Appellants complain the trial court erred in rendering a take-nothing judgment against them because appellees' motion for summary judgment did not address their claim that the Board's decision constituted a taking. Although appellees argue on appeal that no such taking occurred, appellees' motion for summary judgment did not address appellants' alternative grounds for relief. Accordingly, we reverse the summary judgment as to the issue of whether the Board's action was a taking entitling appellants to compensation.

CONCLUSION

We reverse the trial court's judgment as to the issue of whether the Board's actions constitute a taking, entitling appellants to compensation and remand the cause to the trial court for consideration of this claim. We affirm the judgment in all other respects.

Tom Rickhoff, Justice

DO NOT PUBLISH

1. On appeal, the parties contend the trial court granted appellees' no-evidence motion for summary judgment. Appellees' motion is not a no-evidence motion because it does not state the elements as to which there is no evidence. See Tex. R. Civ. P. 166a(i). The comments to rule 166a(i), which are "intended to inform the construction and application of the rule," state: "The motion must be specific in challenging the evidentiary support for an element of a claim or defense; paragraph (i) does not authorize conclusory motions or general no-evidence challenges to an opponent's case." See Tex. R. Civ. P. 166a(i) cmt. A no-evidence motion for summary judgment is legally insufficient as a matter of law if it is not specific in challenging a particular element or is conclusory.
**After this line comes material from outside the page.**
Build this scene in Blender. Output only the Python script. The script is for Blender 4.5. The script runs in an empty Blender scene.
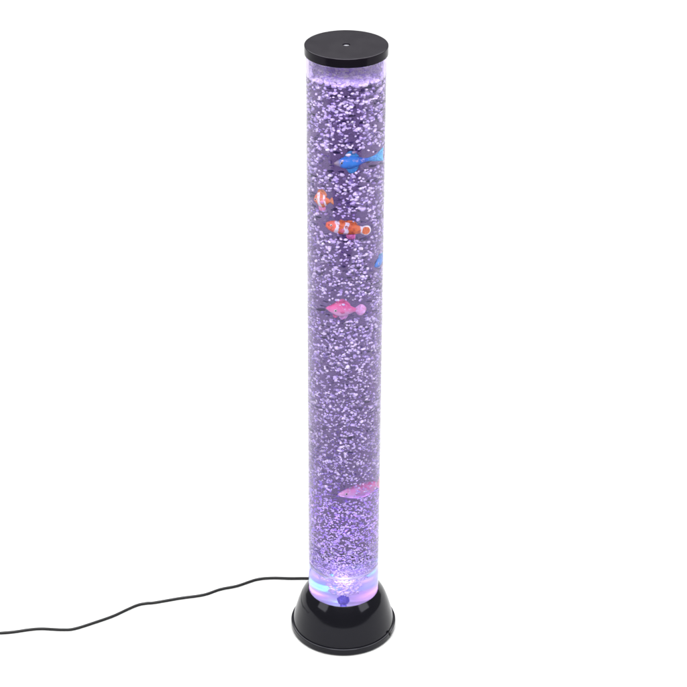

McConnell v. Southside Ind. Sch. Dist., 858 S.W.2d 337, 342 (Tex. 1993) (motion that fails to present grounds is legally insufficient as a matter of law); Specialty Retailers, Inc. v. Fuqua, 29 S.W.3d 140, 147 (Tex. App.--Houston [14 Dist.] 2000, pet. denied) (there may be no conclusory motions or general no-evidence challenges to an opponent's case). Therefore, we will review the propriety of the trial court's judgment under the standard of review for a traditional summary judgment. See Tex. R. Civ. P. 166a(c).